• **What is expected**: Print the listing as it stands, omitting all images.

• **Data lines**:
——————————
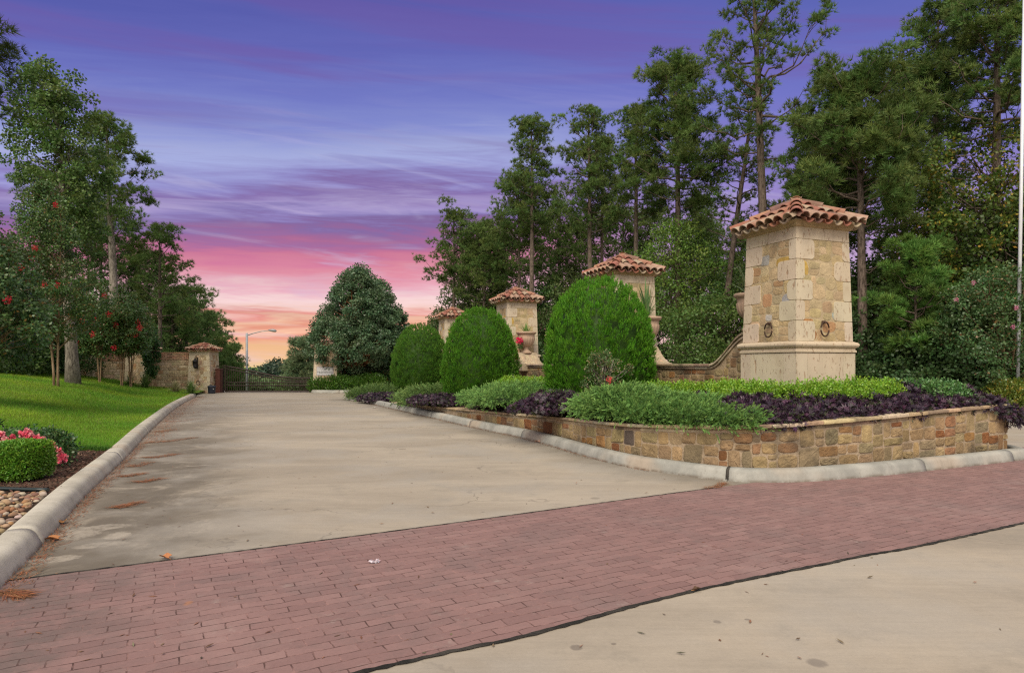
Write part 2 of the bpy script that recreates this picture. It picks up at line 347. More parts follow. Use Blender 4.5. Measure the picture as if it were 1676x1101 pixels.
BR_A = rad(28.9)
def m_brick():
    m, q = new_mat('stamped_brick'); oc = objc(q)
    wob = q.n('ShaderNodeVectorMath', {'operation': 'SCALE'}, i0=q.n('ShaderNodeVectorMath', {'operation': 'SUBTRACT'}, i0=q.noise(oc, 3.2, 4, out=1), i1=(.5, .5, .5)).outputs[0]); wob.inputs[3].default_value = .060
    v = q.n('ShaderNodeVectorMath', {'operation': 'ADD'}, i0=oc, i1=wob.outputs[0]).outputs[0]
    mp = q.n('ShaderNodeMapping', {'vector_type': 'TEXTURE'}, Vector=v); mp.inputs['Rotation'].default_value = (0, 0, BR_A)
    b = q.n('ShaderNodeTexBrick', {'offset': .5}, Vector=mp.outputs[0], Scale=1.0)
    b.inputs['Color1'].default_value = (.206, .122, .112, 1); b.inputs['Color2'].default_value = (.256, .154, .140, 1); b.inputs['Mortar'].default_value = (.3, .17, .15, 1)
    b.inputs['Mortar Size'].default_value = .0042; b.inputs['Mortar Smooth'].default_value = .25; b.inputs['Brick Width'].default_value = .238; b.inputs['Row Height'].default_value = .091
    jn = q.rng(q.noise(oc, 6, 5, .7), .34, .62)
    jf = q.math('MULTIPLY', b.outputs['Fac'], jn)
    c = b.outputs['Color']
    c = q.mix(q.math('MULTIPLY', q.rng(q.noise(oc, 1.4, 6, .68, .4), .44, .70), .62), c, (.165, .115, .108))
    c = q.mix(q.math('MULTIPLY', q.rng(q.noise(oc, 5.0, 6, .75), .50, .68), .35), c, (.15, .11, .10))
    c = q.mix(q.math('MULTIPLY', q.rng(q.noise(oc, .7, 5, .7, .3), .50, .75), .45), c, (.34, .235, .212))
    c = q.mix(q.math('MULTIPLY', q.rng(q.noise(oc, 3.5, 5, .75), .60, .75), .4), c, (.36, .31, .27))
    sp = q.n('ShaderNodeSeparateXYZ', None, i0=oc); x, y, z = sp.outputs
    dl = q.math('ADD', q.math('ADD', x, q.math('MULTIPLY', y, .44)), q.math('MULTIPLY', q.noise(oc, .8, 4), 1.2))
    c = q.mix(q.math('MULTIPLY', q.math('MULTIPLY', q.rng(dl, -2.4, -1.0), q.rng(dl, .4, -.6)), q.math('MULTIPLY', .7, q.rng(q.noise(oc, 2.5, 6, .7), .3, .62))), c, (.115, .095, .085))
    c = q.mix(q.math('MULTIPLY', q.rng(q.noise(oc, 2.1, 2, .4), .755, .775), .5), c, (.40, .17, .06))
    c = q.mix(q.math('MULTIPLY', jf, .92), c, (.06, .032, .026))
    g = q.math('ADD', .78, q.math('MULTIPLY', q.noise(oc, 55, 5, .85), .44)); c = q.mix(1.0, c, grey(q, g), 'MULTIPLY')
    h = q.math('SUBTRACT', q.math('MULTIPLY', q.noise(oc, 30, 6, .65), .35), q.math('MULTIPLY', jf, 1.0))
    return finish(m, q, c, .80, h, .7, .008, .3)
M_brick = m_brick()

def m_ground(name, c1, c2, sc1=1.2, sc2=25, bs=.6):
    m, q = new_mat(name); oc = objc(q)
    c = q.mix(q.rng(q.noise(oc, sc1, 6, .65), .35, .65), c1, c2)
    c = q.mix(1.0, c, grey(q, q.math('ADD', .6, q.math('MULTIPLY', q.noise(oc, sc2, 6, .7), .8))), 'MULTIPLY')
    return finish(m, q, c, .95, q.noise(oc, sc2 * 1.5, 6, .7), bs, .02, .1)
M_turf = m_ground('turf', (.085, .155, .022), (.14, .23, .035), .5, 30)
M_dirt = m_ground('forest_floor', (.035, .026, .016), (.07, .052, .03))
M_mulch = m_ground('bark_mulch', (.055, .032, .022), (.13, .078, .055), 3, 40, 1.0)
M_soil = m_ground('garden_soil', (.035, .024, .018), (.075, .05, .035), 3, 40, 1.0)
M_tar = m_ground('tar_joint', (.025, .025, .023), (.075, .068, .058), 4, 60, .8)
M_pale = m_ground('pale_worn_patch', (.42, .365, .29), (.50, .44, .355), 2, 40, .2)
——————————
• **The output**:
Write part 2 of the bpy script that recreates this picture. It picks up at line 347. More parts follow. Use Blender 4.5. Measure the picture as if it were 1676x1101 pixels.
BR_A = rad(28.9)
def m_brick():
    m, q = new_mat('stamped_brick'); oc = objc(q)
    wob = q.n('ShaderNodeVectorMath', {'operation': 'SCALE'}, i0=q.n('ShaderNodeVectorMath', {'operation': 'SUBTRACT'}, i0=q.noise(oc, 3.2, 4, out=1), i1=(.5, .5, .5)).outputs[0]); wob.inputs[3].default_value = .060
    v = q.n('ShaderNodeVectorMath', {'operation': 'ADD'}, i0=oc, i1=wob.outputs[0]).outputs[0]
    mp = q.n('ShaderNodeMapping', {'vector_type': 'TEXTURE'}, Vector=v); mp.inputs['Rotation'].default_value = (0, 0, BR_A)
    b = q.n('ShaderNodeTexBrick', {'offset': .5}, Vector=mp.outputs[0], Scale=1.0)
    b.inputs['Color1'].default_value = (.206, .122, .112, 1); b.inputs['Color2'].default_value = (.256, .154, .140, 1); b.inputs['Mortar'].default_value = (.3, .17, .15, 1)
    b.inputs['Mortar Size'].default_value = .0042; b.inputs['Mortar Smooth'].default_value = .25; b.inputs['Brick Width'].default_value = .238; b.inputs['Row Height'].default_value = .091
    jn = q.rng(q.noise(oc, 6, 5, .7), .34, .62)
    jf = q.math('MULTIPLY', b.outputs['Fac'], jn)
    c = b.outputs['Color']
    c = q.mix(q.math('MULTIPLY', q.rng(q.noise(oc, 1.4, 6, .68, .4), .44, .70), .62), c, (.165, .115, .108))
    c = q.mix(q.math('MULTIPLY', q.rng(q.noise(oc, 5.0, 6, .75), .50, .68), .35), c, (.15, .11, .10))
    c = q.mix(q.math('MULTIPLY', q.rng(q.noise(oc, .7, 5, .7, .3), .50, .75), .45), c, (.34, .235, .212))
    c = q.mix(q.math('MULTIPLY', q.rng(q.noise(oc, 3.5, 5, .75), .60, .75), .4), c, (.36, .31, .27))
    sp = q.n('ShaderNodeSeparateXYZ', None, i0=oc); x, y, z = sp.outputs
    dl = q.math('ADD', q.math('ADD', x, q.math('MULTIPLY', y, .44)), q.math('MULTIPLY', q.noise(oc, .8, 4), 1.2))
    c = q.mix(q.math('MULTIPLY', q.math('MULTIPLY', q.rng(dl, -2.4, -1.0), q.rng(dl, .4, -.6)), q.math('MULTIPLY', .7, q.rng(q.noise(oc, 2.5, 6, .7), .3, .62))), c, (.115, .095, .085))
    c = q.mix(q.math('MULTIPLY', q.rng(q.noise(oc, 2.1, 2, .4), .755, .775), .5), c, (.40, .17, .06))
    c = q.mix(q.math('MULTIPLY', jf, .92), c, (.06, .032, .026))
    g = q.math('ADD', .78, q.math('MULTIPLY', q.noise(oc, 55, 5, .85), .44)); c = q.mix(1.0, c, grey(q, g), 'MULTIPLY')
    h = q.math('SUBTRACT', q.math('MULTIPLY', q.noise(oc, 30, 6, .65), .35), q.math('MULTIPLY', jf, 1.0))
    return finish(m, q, c, .80, h, .7, .008, .3)
M_brick = m_brick()

def m_ground(name, c1, c2, sc1=1.2, sc2=25, bs=.6):
    m, q = new_mat(name); oc = objc(q)
    c = q.mix(q.rng(q.noise(oc, sc1, 6, .65), .35, .65), c1, c2)
    c = q.mix(1.0, c, grey(q, q.math('ADD', .6, q.math('MULTIPLY', q.noise(oc, sc2, 6, .7), .8))), 'MULTIPLY')
    return finish(m, q, c, .95, q.noise(oc, sc2 * 1.5, 6, .7), bs, .02, .1)
M_turf = m_ground('turf', (.085, .155, .022), (.14, .23, .035), .5, 30)
M_dirt = m_ground('forest_floor', (.035, .026, .016), (.07, .052, .03))
M_mulch = m_ground('bark_mulch', (.055, .032, .022), (.13, .078, .055), 3, 40, 1.0)
M_soil = m_ground('garden_soil', (.035, .024, .018), (.075, .05, .035), 3, 40, 1.0)
M_tar = m_ground('tar_joint', (.025, .025, .023), (.075, .068, .058), 4, 60, .8)
M_pale = m_ground('pale_worn_patch', (.42, .365, .29), (.50, .44, .355), 2, 40, .2)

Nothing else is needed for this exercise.